Tuesday, October 6, 2009

Inventing Dinner


For years PK and I have marveled at our daily fare. We think it is the best in the world, and I'm not kidding. That is SO swaggering, but please bear with me. I bow before you whose Monday plates and Tuesday repasts and Wednesday feasts and home-cooked meals throughout the week also bring you to your knees with gratitude and praise. O holy skillet! Masterful grill! Garden font! Made-up recipes!

We  unabashedly exult (no one is around to hear, so we really go for it it) and imagine frequently what it might cost to eat what we eat if we had to buy it in restaurants, if we even could get it. We are the most ridiculous home-cooking foodies I know.

We couldn't afford comparable restaurant meals, for one thing. I have eaten in a few great restaurants —Italy comes to mind. But in general,  I can't remember a restaurant meal that I enjoyed as much as what we eat almost every night, even though I risk sounding prideful because I am the primary cook. (I cook. PK cleans up. That's our deal. Together we grow the food.) But I create the meals, chop the onions, garlic, peppers, tomatoes, potatoes etc. etc. etc., and it is a Zen exercise every time. More on the pleasure of kitchen details later, perhaps. But on to  dinner.
On the plate you see a modest portion of cut-up New York steak, dusted with kosher salt and grilled six minutes a side over a high gas flame. That's it. The steak (a rare treat, actually) was relatively expensive, purchased at Gooseberry's, the only "natural" foods grocery in Grants Pass, Oregon. It was delicious. I choose to believe that the animal who died for this meal did so under a humane hand and was raised in tolerable conditions without hormones and chemicals. Coming to terms with meat will be the subject of a future post. I'm still figuring out the ethics of eating animals,which I've done heedlessly forever, but which  has become more of an issue in recent years due the quiet persistence of a vegetarian daughter-in-law and several persuasive  books and films.

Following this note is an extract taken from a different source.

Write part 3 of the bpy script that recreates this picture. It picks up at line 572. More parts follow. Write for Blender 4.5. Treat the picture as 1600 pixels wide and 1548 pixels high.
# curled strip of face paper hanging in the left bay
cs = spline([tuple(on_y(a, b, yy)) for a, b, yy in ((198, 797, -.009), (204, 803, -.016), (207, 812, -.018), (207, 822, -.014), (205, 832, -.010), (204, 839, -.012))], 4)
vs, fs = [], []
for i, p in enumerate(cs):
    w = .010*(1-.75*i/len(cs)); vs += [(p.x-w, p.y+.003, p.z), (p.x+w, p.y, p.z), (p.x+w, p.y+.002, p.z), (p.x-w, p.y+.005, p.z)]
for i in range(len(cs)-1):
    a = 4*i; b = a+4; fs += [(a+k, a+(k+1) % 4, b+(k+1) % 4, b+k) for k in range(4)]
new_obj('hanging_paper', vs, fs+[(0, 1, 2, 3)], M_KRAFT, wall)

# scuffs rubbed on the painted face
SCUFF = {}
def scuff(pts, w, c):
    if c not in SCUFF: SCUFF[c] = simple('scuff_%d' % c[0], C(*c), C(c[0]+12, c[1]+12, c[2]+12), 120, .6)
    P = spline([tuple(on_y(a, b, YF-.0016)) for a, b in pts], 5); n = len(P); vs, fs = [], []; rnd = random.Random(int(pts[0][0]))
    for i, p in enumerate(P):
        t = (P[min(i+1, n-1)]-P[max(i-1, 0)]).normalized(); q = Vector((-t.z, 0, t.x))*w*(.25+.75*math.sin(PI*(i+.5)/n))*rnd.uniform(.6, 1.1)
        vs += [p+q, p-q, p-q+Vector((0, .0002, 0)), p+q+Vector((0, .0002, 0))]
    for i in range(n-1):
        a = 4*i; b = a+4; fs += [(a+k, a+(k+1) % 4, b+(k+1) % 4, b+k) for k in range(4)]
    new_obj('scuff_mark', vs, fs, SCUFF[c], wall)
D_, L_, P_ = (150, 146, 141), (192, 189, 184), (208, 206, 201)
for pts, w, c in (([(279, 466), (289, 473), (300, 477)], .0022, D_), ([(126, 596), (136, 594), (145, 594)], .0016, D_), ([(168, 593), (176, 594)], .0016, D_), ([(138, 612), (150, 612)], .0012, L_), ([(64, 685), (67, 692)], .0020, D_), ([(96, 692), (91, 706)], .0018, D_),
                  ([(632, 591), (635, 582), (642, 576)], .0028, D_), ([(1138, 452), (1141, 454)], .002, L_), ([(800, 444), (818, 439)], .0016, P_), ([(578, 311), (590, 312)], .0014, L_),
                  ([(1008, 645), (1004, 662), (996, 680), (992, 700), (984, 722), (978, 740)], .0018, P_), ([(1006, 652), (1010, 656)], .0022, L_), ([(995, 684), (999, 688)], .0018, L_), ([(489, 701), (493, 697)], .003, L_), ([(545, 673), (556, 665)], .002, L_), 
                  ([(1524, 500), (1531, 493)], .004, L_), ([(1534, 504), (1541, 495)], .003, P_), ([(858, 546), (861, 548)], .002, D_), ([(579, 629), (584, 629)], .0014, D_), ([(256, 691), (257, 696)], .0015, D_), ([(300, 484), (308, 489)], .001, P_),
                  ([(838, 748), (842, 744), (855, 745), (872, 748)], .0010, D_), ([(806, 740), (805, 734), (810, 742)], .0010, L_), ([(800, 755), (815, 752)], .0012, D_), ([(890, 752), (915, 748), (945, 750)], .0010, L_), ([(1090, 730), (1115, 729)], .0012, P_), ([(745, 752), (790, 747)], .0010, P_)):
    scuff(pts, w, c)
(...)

But the scant meat in this meal is accompanied by heaps of vegetables, including sweet, rich and waxy garden  potatoes. What is it about homegrown potatoes? They are so toothsome and earthy and flavorful, not at all like industrial potatoes. Read Ruth Ozeki's All Over Creation,  a really good read whatever your persuasion, and you will question commercial potato consumption.


Potato, zucchini fry
2 medium zukes, cut into small pieces
3 medium potatoes, cut into small pieces
1 medium sweet onion, diced
3-4 cloves garlic, chopped
1 sweet pepper, seeded and chopped
1 jalapeno, seeded and chopped
olive oil and/or butter

Saute the zukes until tender and browned. Set aside. In the same pan, fry potatoes until browned. Add onion, garlic, and peppers and cook about five minutes. Mix in the zukes. Salt and pepper to taste.

Tomato and cucumber salad
Three medium dead-ripe tomatoes, preferably a round variety
1/2 sweet onion, thinly sliced
1 medium cuke, thinly sliced

fresh basil to taste, torn
extra virgin olive oil, about 3 tablespoons
reduced balsamic vinegar*, about 2 tablespoons

Douse mixed veggies with the balsamic vinegar and olive oil and salt & pepper to taste. It's all made up, so taste as you go. Trust yourself.
(*To reduce vinegar, pour two cups into a small saucepan and heat over a low to medium burner til reduced by half or less, depending upon how syrupy you like it. I store it in a small shaker bottle to drizzle it over almost anything.)

The sauces on the plate are essential. One is homemade dill sauce, the other, chipotle sauce.
Both are variations on a theme of a half cup of sour cream, half cup of mayo, 2 tablespoons lemon juice, and either a handful of chopped fresh dill or two or three chipotle cubes.  The chiptole sauce we enjoy year round, thanks to our smoker, but the dill is seasonal, and ours, sadly, has gone to seed in the dozen or so places it volunteered throughout the fading summer garden. Dried dill can be substituted.